Lovecchio also recommended that the city keep an inventory of the items in its possession, which it doesn’t currently do. A spreadsheet, she said, “showing what you own, where it is, where it is in the lifecycle, or when it’s going to need to be replaced,” could help the city plan for currently unforeseen expenses down the line and be more realistic about budgeting.

Employee standards

It was “a little disturbing overall,” Lovecchio said, that the committee “couldn’t find anything” that resembled policies of workplace behavior. “There’s nothing that speaks to self-dealing,” she said, “there’s nothing that speaks to conflict of interest, there’s nothing that speaks to theft or misappropriation.” Going out of her way to clarify that she wasn’t insinuating that these things were happening, she added, “I’m saying you don’t have any defenses against it happening.”

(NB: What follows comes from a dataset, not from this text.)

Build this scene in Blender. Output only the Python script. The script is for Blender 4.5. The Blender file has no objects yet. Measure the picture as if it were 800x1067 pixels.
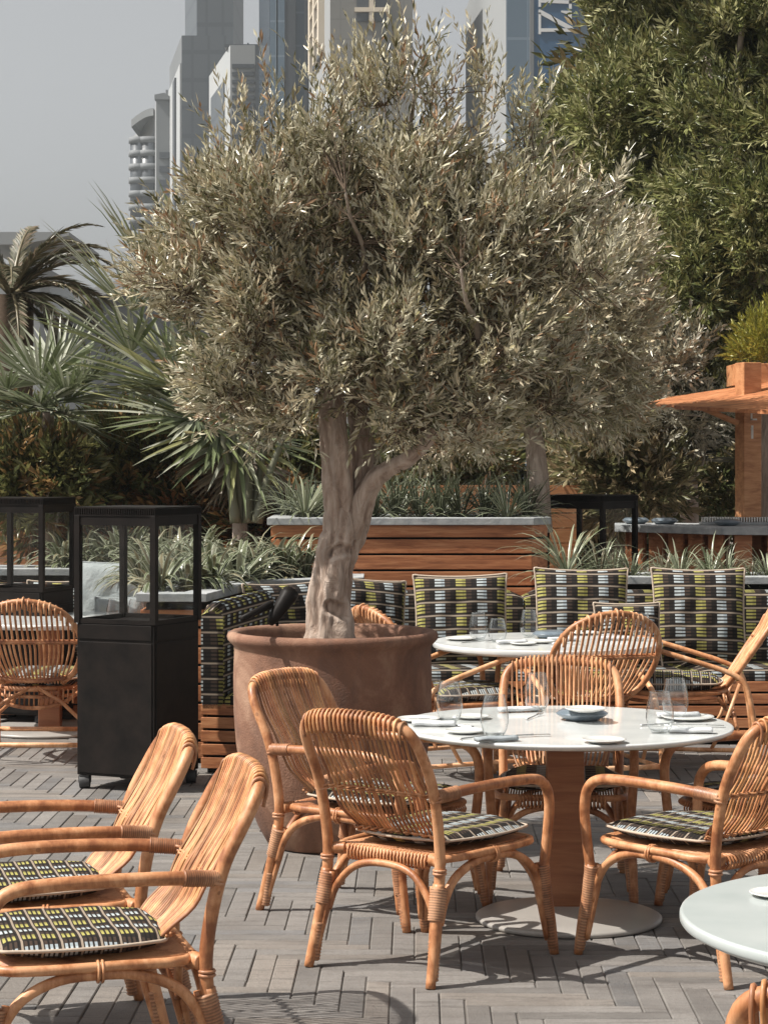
import bpy, math, random
import numpy as np
from mathutils import Vector, Matrix
random.seed(7); RNG = np.random.default_rng(11)
C = bpy.context.scene.collection
PI = math.pi
EYE, HZ, F = 1.78, 480.0, 2300.0
def P(x, y, D): return Vector(((x-400)*D/F, D, EYE-(y-HZ)*D/F))

# ------------------------------------------------------------------ materials
def new_mat(name):
    m = bpy.data.materials.new(name); m.use_nodes = True
    nt = m.node_tree; nt.nodes.clear()
    out = nt.nodes.new('ShaderNodeOutputMaterial'); b = nt.nodes.new('ShaderNodeBsdfPrincipled')
    nt.links.new(b.outputs[0], out.inputs[0])
    return m, nt, b, out
class N:
    def __init__(s, nt): s.nt = nt
    def n(s, t, **k):
        o = s.nt.nodes.new(t)
        for a, v in k.items(): setattr(o, a, v)
        return o
    def l(s, a, b): s.nt.links.new(a, b)
    def put(s, inp, v):
        if hasattr(v, 'links') or hasattr(v, 'is_linked'): s.nt.links.new(v, inp)
        elif isinstance(v, (tuple, list)) and len(v) == 3 and inp.type == 'RGBA': inp.default_value = (*v, 1)
        else: inp.default_value = v
    def math(s, op, a, b=None, c=None, clamp=False):
        o = s.n('ShaderNodeMath', operation=op); o.use_clamp = clamp
        s.put(o.inputs[0], a)
        if b is not None: s.put(o.inputs[1], b)
        if c is not None: s.put(o.inputs[2], c)
        return o.outputs[0]
    def mix(s, f, a, b, blend='MIX'):
        o = s.n('ShaderNodeMix', data_type='RGBA', blend_type=blend)
        s.put(o.inputs[0], f); s.put(o.inputs[6], a); s.put(o.inputs[7], b)
        return o.outputs[2]
    def noise(s, vec, scale, detail=4, rough=.55, dist=0):
        o = s.n('ShaderNodeTexNoise'); o.inputs['Scale'].default_value = scale
        o.inputs['Detail'].default_value = detail; o.inputs['Roughness'].default_value = rough
        o.inputs['Distortion'].default_value = dist
        if vec is not None: s.l(vec, o.inputs['Vector'])
        return o.outputs['Fac']
    def ramp(s, f, stops):
        o = s.n('ShaderNodeValToRGB'); e = o.color_ramp.elements
        while len(e) < len(stops): e.new(.5)
        for i, (p, c) in enumerate(stops): e[i].position = p; e[i].color = (*c, 1)
        s.l(f, o.inputs[0]); return o.outputs[0]
    def mapping(s, vec, scale=(1,1,1), rot=(0,0,0)):
        o = s.n('ShaderNodeMapping'); o.inputs['Scale'].default_value = scale; o.inputs['Rotation'].default_value = rot
        s.l(vec, o.inputs['Vector']); return o.outputs[0]
    def tc(s, w='Object'): return s.n('ShaderNodeTexCoord').outputs[w]
    def rnd(s): return s.n('ShaderNodeObjectInfo').outputs['Random']
    def bump(s, h, strength, dist, b):
        o = s.n('ShaderNodeBump'); o.inputs['Strength'].default_value = strength; o.inputs['Distance'].default_value = dist
        s.l(h, o.inputs['Height']); s.l(o.outputs[0], b.inputs['Normal'])

def mat_noise(name, c0, c1, scale=8, rough=.6, stretch=(1,1,1), bump=.2, bdist=.01, detail=5, c2=None, metal=0, coat=0, spec=.5, rnd=0.0):
    m, nt, b, out = new_mat(name); n = N(nt)
    v = n.mapping(n.tc(), stretch); f = n.noise(v, scale, detail, .6)
    stops = [(.3, c0), (.7, c1)] if c2 is None else [(.28, c0), (.5, c1), (.75, c2)]
    col = n.ramp(f, stops)
    if rnd:
        k = n.math('MULTIPLY_ADD', n.rnd(), rnd*2, 1-rnd)
        hs = n.n('ShaderNodeHueSaturation'); n.l(col, hs.inputs['Color']); n.l(k, hs.inputs['Value']); col = hs.outputs[0]
    n.l(col, b.inputs['Base Color']); b.inputs['Roughness'].default_value = rough
    b.inputs['Metallic'].default_value = metal; b.inputs['Coat Weight'].default_value = coat
    b.inputs['Specular IOR Level'].default_value = spec
    if bump: n.bump(n.noise(v, scale*2.5, 6, .65), bump, bdist, b)
    return m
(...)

In response to Lovecchio’s suggestion that smaller charges be better tracked — by implementing a unified charge-card system, for example — Councilman Joseph Capobianco noted that the council frequently approves a large number of warrants for small amounts, less than $100 each. He asked whether employees should be expected to get quotes on purchases “every time they want to spend $50. There’s a cost-benefit analysis,” to the extra work involved.

She replied that for smaller expenses, “You don’t have to control it, you have to track it,” adding that when she was running a $300 million dollar division of the Northwell Health system, “I could not spend one cent that did not appear on paper somewhere.”

One of the key sticking points that frequently popped up in conversations about the Finance Committee before its creation was a concern that it would overload the Controller’s office — a department already stretched thin by limited resources and manpower. Mayor Tim Tenke said that any requests for information that the committee had would be filtered through his office.